Greenback Higher, But No Incentives For Big Moves

After a muted trading session on Monday due to the U.S. holiday, the USD is finally showing signs of strength in early Asian trade as investors await economic data, speeches from several Fed Presidents, and minutes of the latest FOMC meeting.

U.S. treasury yields moved up across the curve after declining for two consecutive days, albeit slightly, it still managed to provide the dollar a minor push.

The narrow trading ranges indicate that traders are reluctant to take big bets until they get a detailed plan on U.S. tax, trade, and spending plans. Tweets from Trump related to such policies will create some noise, but I believe the sideway trading will resume until February 28 when the President addresses a joint session of Congress. This will probably provide a major indication on where the USD is headed, given that monetary policy seems to have lost influence lately.

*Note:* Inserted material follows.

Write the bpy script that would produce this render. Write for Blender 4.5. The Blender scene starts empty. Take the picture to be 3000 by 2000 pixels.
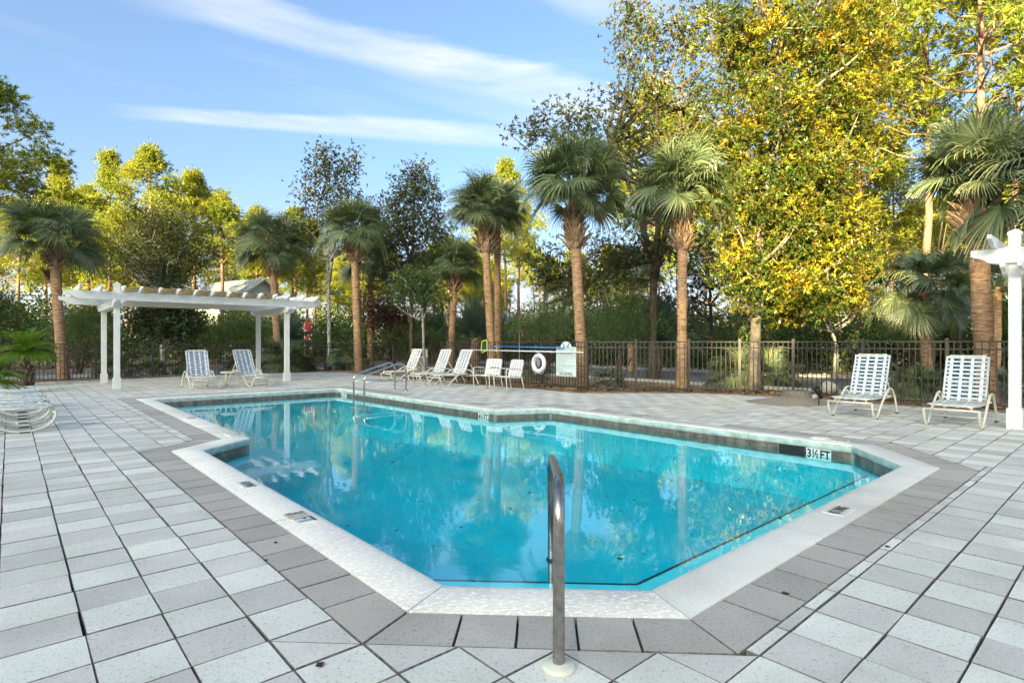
import bpy, bmesh, math, random
import numpy as np
from mathutils import Vector, Matrix
R = math.radians
rng = np.random.default_rng(7)
random.seed(7)
C = bpy.context.scene.collection
scene = bpy.context.scene

# ------------------------------------------------------------------ camera, light, exposure
CAM_H = 1.32
cam = bpy.data.cameras.new('camera'); camo = bpy.data.objects.new('camera', cam); C.objects.link(camo)
camo.location = (0, 0, CAM_H); camo.rotation_euler = (R(90), 0, 0)
cam.sensor_width = 36; cam.lens = 36 * 1659 / 3000; cam.shift_y = 0.0013
cam.clip_start = 0.05; cam.clip_end = 3000
scene.camera = camo

SUN_EL, SUN_X, SUN_Y = 12.0, -0.45, -0.89         # towards the sun: behind the camera, a little left
_l = math.hypot(SUN_X, SUN_Y); SUN_X /= _l; SUN_Y /= _l
el = R(SUN_EL)
sund = Vector((SUN_X * math.cos(el), SUN_Y * math.cos(el), math.sin(el)))
sl = bpy.data.lights.new('sun', 'SUN'); so = bpy.data.objects.new('sun', sl); C.objects.link(so)
sl.energy = 5.0; sl.angle = R(0.5); sl.color = (1.0, 0.82, 0.42)
so.rotation_euler = (-sund).to_track_quat('-Z', 'Y').to_euler()
so.location = (-30, -60, 40)

world = bpy.data.worlds.new('World'); scene.world = world; world.use_nodes = True
wn, wl = world.node_tree.nodes, world.node_tree.links
wn.clear()
def N(t, nodes=wn, **kw):
    n = nodes.new(t)
    for k, v in kw.items():
        if k.startswith('i_'): n.inputs[k[2:].replace('_', ' ')].default_value = v
        else: setattr(n, k, v)
    return n
def wmath(op, a, b=None, c=None, clamp=False):
    n = wn.new('ShaderNodeMath'); n.operation = op; n.use_clamp = clamp
    for i, x in enumerate((a, b, c)):
        if x is None: continue
        if isinstance(x, (int, float)): n.inputs[i].default_value = x
        else: wl.new(x, n.inputs[i])
    return n.outputs[0]
SKY_STRENGTH = 0.09
sky = wn.new('ShaderNodeTexSky'); sky.sky_type = 'NISHITA'; sky.sun_disc = False
sky.sun_elevation = el; sky.sun_rotation = math.atan2(SUN_X, SUN_Y)
sky.air_density = .60; sky.dust_density = 7.0; sky.ozone_density = 1.7
tc = wn.new('ShaderNodeTexCoord')
sep = wn.new('ShaderNodeSeparateXYZ'); wl.new(tc.outputs['Generated'], sep.inputs[0])
def ray(px, py):
    return Vector(((px - 1500) / 1659, 1, (1003.7 - py) / 1659)).normalized()
def dot(v):
    n = wn.new('ShaderNodeVectorMath'); n.operation = 'DOT_PRODUCT'
    wl.new(tc.outputs['Generated'], n.inputs[0]); n.inputs[1].default_value = v
    return n.outputs['Value']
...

European political risks can’t be ignored either. The mounting nervousness over the outcome of France’s Presidential election is clearly reflecting in fixed income markets. The spreads between the French and German yields rose to post Eurozone crisis highs in 2012 after polls yesterday showed far-right candidate Marine Le Pen narrowing the gap with her opponents.

The positive news in Europe came from Brussels, as the gridlock between the European Union and the IMF over releasing a new tranche of financial aid somehow eased. However, it’s too early to rule out that an agreement could be reached. Greece will most likely refuse the implementation of new austerity measures, the IMF will keep pushing for debt reliefs, meanwhile Germans insist on IMF involvement. PMI readings for the manufacturing and services sectors from France and Germany are expected to show that economic activity remained healthy during the month of February, but expect little impact on the euro given the scale of political risks.

Traders will have the chance to hear from Mark Carney today when he testifies before the U.K. parliament’s Treasury Committee. What’s going to be interesting is that his testimony comes after Bank of England upgraded its growth forecast in February 2, and since then signs of weakness in the economy emerged. Markets are currently seeing less probability of BoE tightening this year, but if Carney indicates that higher interest rates are still on the table during U.K.’s negotiation period, sterling may find some support.